Oft kann es taktisch sinnvoll sein, sich zunächst nicht gegen die Abmahnung zu wehren, sondern erst in einem eventuellen späteren Kündigungsschutzprozess.

 

9. Wer darf eine Abmahnung erteilen?

 

Die Abmahnung muss vom Arbeitgeber selbst oder einem abmahnungsberechtigten Vertreter erteilt werden. Nur diese Personen dürfen die Abmahnung auch unterzeichnen.
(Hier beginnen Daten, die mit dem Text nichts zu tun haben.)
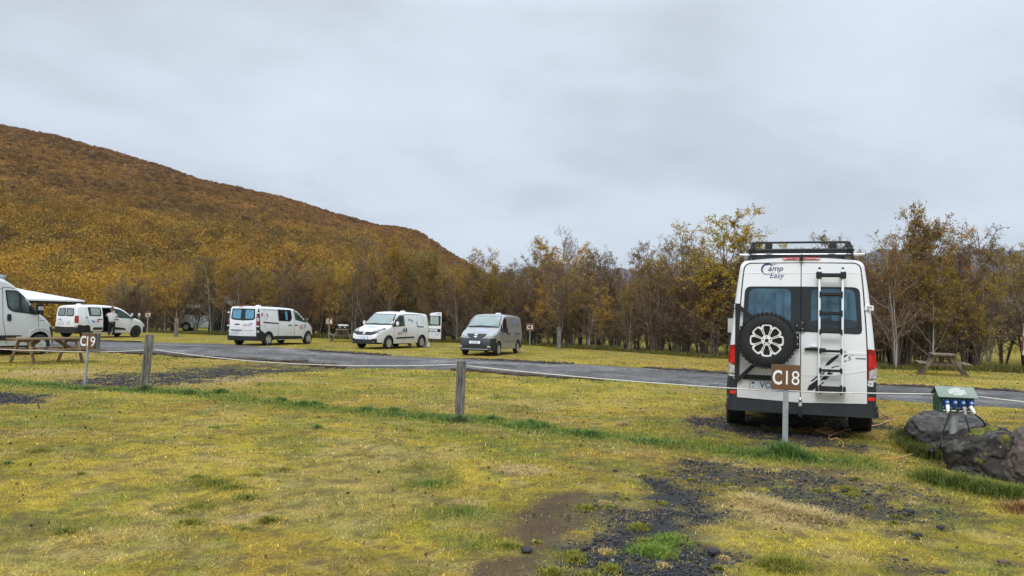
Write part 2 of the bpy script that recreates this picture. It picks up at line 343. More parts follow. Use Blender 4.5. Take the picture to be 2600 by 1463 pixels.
idx=np.arange(nx*ny).reshape(ny,nx);FQ=np.stack([idx[:-1,:-1],idx[:-1,1:],idx[1:,1:],idx[1:,:-1]],-1).reshape(-1,4)
gm=vcol_mat('turf_ground',rough=.95,spec=.05,bump=.6,bscale=26.)
t=gm.node_tree;b=t.nodes['Principled BSDF'];src=b.inputs['Base Color'].links[0].from_socket
tcn=t.nodes.new('ShaderNodeTexCoord')
def addn(scale,lo,hi,src):
    n=t.nodes.new('ShaderNodeTexNoise');n.inputs['Scale'].default_value=scale;n.inputs['Detail'].default_value=8;n.inputs['Roughness'].default_value=.7;t.links.new(tcn.outputs['Object'],n.inputs['Vector'])
    mr=t.nodes.new('ShaderNodeMapRange');mr.inputs['From Min'].default_value=.3;mr.inputs['From Max'].default_value=.7;mr.inputs['To Min'].default_value=lo;mr.inputs['To Max'].default_value=hi;t.links.new(n.outputs[0],mr.inputs[0])
    v=t.nodes.new('ShaderNodeVectorMath');v.operation='SCALE';t.links.new(src,v.inputs[0]);t.links.new(mr.outputs[0],v.inputs[3]);return v.outputs[0]
src=addn(38.,.55,1.3,src);src=addn(4.,.8,1.15,src);src=addn(.8,.85,1.12,src);t.links.new(src,b.inputs['Base Color'])
ground=npmesh('ground',np.stack([XX,YY,ZZ],-1).reshape(-1,3),FQ,CC.reshape(-1,3),gm,nv=4,smooth=True);tag(ground,kind='structure')
# ------------------------------------------------------------------ road
NEAR=[(-700,872),(-300,884),(0,893),(250,895),(400,900),(560,910),(760,921),(897,936),(1168,941),(1255,948),(1400,957),(1600,968),(1700,976),(1850,990),(2030,1005),(2240,1019),(2600,1038),(2900,1055)]
FAR=[(-700,850),(-300,857),(0,863),(250,866),(420,870),(560,873),(700,881),(840,894),(966,902),(1070,906),(1160,911),(1255,915),(1400,922),(1500,926),(1700,938),(1850,950),(2030,963),(2240,977),(2600,997),(2900,1013)]
def poly_interp(P,n,seed):
    W_=np.array([G(*p)[:2] for p in P]);d=np.r_[0,np.cumsum(np.hypot(*np.diff(W_,axis=0).T))];t=np.linspace(0,d[-1],n)
    o=np.stack([np.interp(t,d,W_[:,0]),np.interp(t,d,W_[:,1])],-1)
    o[:,1]+=(fbm(t,t*0+seed,1.6,seed,4)-.5)*1.1;return o
RNv=poly_interp(NEAR,420,3);RFv=poly_interp(FAR,420,4)
K=9;V=[];
for k in range(K+1): V.append(RNv*(1-k/K)+RFv*k/K)
V=np.array(V);zr=hz(V[...,0],V[...,1])+.022+np.array([0,.02,.015,.005,.012,.02,.012,.003,.012,0])[:,None]
zr[0]=-.01;zr[-1]=-.01
V=np.concatenate([V,zr[...,None]],-1);idx=np.arange((K+1)*420).reshape(K+1,420);FQ=np.stack([idx[:-1,:-1],idx[:-1,1:],idx[1:,1:],idx[1:,:-1]],-1).reshape(-1,4)
rc=np.ones((K+1,420,3))*np.array([.118,.114,.112])
tr_=np.array([.75,1.0,1.25,.95,.9,1.0,1.28,1.1,.9,.72])[:,None,None];rc=rc*tr_
w_=ss(fbm(V[...,0],V[...,1]*4,3.2,17,4),.45,.65)[...,None];rc=rc*(1-.35*w_);w_=ss(fbm(V[...,0]*.5,V[...,1]*5,2.,27,4),.55,.7)[...,None];rc=rc*(1+.5*w_)  # dark blotches, then pale streaks painting puddle reflections into the road colour
rm=vcol_mat('gravel_road',rough=.95,spec=.12,bump=.5,bscale=14.)
t=rm.node_tree;b=t.nodes['Principled BSDF'];src=b.inputs['Base Color'].links[0].from_socket;tcn=t.nodes.new('ShaderNodeTexCoord')
src=addn(12.,.5,1.45,src);src=addn(3.,.7,1.3,src);src=addn(.9,.75,1.25,src);t.links.new(src,b.inputs['Base Color'])
road=npmesh('road',V.reshape(-1,3),FQ,rc.reshape(-1,3),rm,nv=4,smooth=True);tag(road,kind='structure')
# ------------------------------------------------------------------ scatter helper
def ico(sub=1,seed=0,rough=.25,flat=.7):
    bm=bmesh.new();bmesh.ops.create_icosphere(bm,subdivisions=sub,radius=1);rg=np.random.default_rng(seed);ax=rg.normal(size=(5,3))
    for v in bm.verts:
        d=1.
        for a in ax: d+=rough*.5*math.sin(2.2*float(np.dot(a,v.co)))
        v.co=v.co*d;v.co.z*=flat
    bmesh.ops.triangulate(bm,faces=bm.faces[:]);bm.verts.index_update()
    V=np.array([v.co[:] for v in bm.verts]);Fc=np.array([[v.index for v in f.verts] for f in bm.faces]);bm.free();return V,Fc
def scatter(name,P,S,C,tmpl,mat,**k):
    """P (n,3) S (n,3) C (n,3)"""
    VV=[];FF=[];CC_=[];o=0;n=len(P);g=RNG.integers(0,len(tmpl),n);a=RNG.random(n)*6.283
    for ti,(tv,tf) in enumerate(tmpl):
        s=g==ti;m=s.sum()
        if not m: continue
        v=tv[None]*S[s][:,None];ca,sa=np.cos(a[s])[:,None],np.sin(a[s])[:,None]
        v=np.stack([v[...,0]*ca-v[...,1]*sa,v[...,0]*sa+v[...,1]*ca,v[...,2]],-1)+P[s][:,None]
        VV.append(v.reshape(-1,3));FF.append((tf[None]+np.arange(m)[:,None,None]*len(tv)).reshape(-1,3)+o);o+=m*len(tv)
        CC_.append(np.repeat(C[s],len(tv),0))
    ob=npmesh(name,np.concatenate(VV),np.concatenate(FF),np.concatenate(CC_),mat);return tag(ob,**k)
STONE=vcol_mat('loose_stone',rough=.7,spec=.3,bump=.3,bscale=60)
TM=[ico(1,s,.35,.6) for s in range(6)]
# clods of turned mud along the road edges
P=[];S=[];C=[]
for E_,px0,px1,dn in [(RFv,-1e9,1e9,1),(RNv,-1e9,1e9,1)]:
    for i in range(len(E_)-1):
        a,b=E_[i],E_[i+1];L=np.hypot(*(b-a));dd=a[1]
        m=noise2(a[0]*1.,a[1]*0,2.4,5 if E_ is RFv else 8)
        n=int(L*(26 if m>.52 else 3))
        for _ in range(n):
            t=random.random();p=a+(b-a)*t;off=random.gauss(0,.20);sz=random.uniform(.03,.09)*(1.2 if m>.6 else .8)
            sz*=1.25;P.append((p[0],p[1]+off,.01));S.append((sz*1.6,sz*1.2,sz*.8));v=random.uniform(.6,1.3);C.append((.055*v,.036*v,.024*v))
scatter('mud_clods',np.array(P),np.array(S),np.array(C),TM,STONE,label='dark brown clods of churned mud along the edges of the gravel road',cat='mud clods',kind='stuff')
# ------------------------------------------------------------------ hillside
RIDGE=[(-900,60),(-500,180),(-200,262),(0,318),(140,345),(280,383),(350,404),(420,425),(500,455),(620,480),(720,502),(860,545),(965,574),(1010,577),(1060,588),(1090,606),(1130,636),(1180,665),(1230,697),(1290,737),(1350,775),(1420,806),(1500,812)]
YC=265.
RX=np.array([atY(a,b,YC)[0] for a,b in RIDGE]);RZ=np.array([atY(a,b,YC)[2] for a,b in RIDGE]);RZ=np.maximum(RZ,0)
def hill(x,y):
    x=np.asarray(x,float);y=np.asarray(y,float);c=np.interp(x,RX,RZ);y0=64+np.maximum(0,(x+60)*.25);t=np.clip((y-y0)/(YC-y0),0,1)
    s=t*.82+.18*t*t*(3-2*t);s=np.where(y>YC,1-((y-YC)/340)**2*.7,s);z=c*np.clip(s,0,1)
    return z+ss(t,0,.1)*((fbm(x,y,38,13,3)-.5)*3.*np.clip(1-t,0.12,1)+(fbm(x,y,9,14,3)-.5)*1.0*np.clip(1-t,.12,1))*np.clip(c/6,0,1)-.05
hx=np.linspace(-330,20,260);hy=np.r_[np.linspace(60,YC,170),np.linspace(YC+4,420,24)]
XX,YY=np.meshgrid(hx,hy);ZZ=hill(XX,YY);idx=np.arange(ZZ.size).reshape(ZZ.shape);FQ=np.stack([idx[:-1,:-1],idx[:-1,1:],idx[1:,1:],idx[1:,:-1]],-1).reshape(-1,4)
tt=np.clip((YY-64)/(YC-64),0,1)[...,None];cc=np.array([.10,.075,.02])*(1-tt)+np.array([.14,.07,.028])*tt
hm=vcol_mat('hill_soil',rough=.95,spec=.05,bump=.8,bscale=.9)
ho=npmesh('hill',np.stack([XX,YY,ZZ],-1).reshape(-1,3),FQ,cc.reshape(-1,3),hm,nv=4,smooth=True);tag(ho,kind='structure')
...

Abmahnungsberechtigt ist grundsätzlich jeder Mitarbeiter, der dazu befugt ist, Arbeitsanweisungen hinsichtlich Zeit, Ort und Art und Weise der vertraglich geschuldeten Arbeitsleistung zu erteilen.

 

10. Wann wird eine Abmahnung wirksam?

 

Eine Abmahnung ist eine empfangsbedürftige, geschäftsähnliche Handlung. Damit die Abmahnung ihre Wirkung entfalten kann, muss sie dem Arbeitnehmer zugegangen sein. Ob dies der Fall ist, muss der Arbeitgeber beweisen.

 

11. Muss der Arbeitnehmer den Erhalt der Abmahnung durch Unterschrift bestätigen?

 

Nein! Den Arbeitnehmer trifft keine solche Verpflichtung. Die Unterschrift dient dem Arbeitgeber zu Beweiszwecken, wenn der Arbeitnehmer zu einem späteren Zeitpunkt bestreitet, dass er die Abmahnung erhalten hat.

 

Unterzeichnet der Arbeitnehmer den Erhalt der Abmahnung, bedeutet dies grundsätzlich nicht, dass die Abmahnung dem Grunde nach akzeptiert wird.

 

12. Ist der Betriebsrat zu beteiligen?

 

Beteiligungsrechte des Betriebsrats bestehen in Bezug auf die Abmahnung nicht. Insbesondere ist der Betriebsrat vor dem Ausspruch der Abmahnung nicht anzuhören. Genauso wenig kann der Betriebsrat eine Abschrift der Abmahnung verlangen.

 

Hört der Arbeitgeber den Betriebsrat vor dem Ausspruch der verhaltensbedingten Kündigung an, muss der Betriebsrat in der Betriebsratsanhörung ebenfalls über erteilte Abmahnungen und vorliegende Gegendarstellungen des Arbeitnehmers informiert werden.

 

Bei einem schwerbehinderten Arbeitnehmer ist die Schwerbehindertenvertretung zu beteiligen, wenn das abzumahnende Verhalten auf der Behinderung des Arbeitnehmers beruhen kann.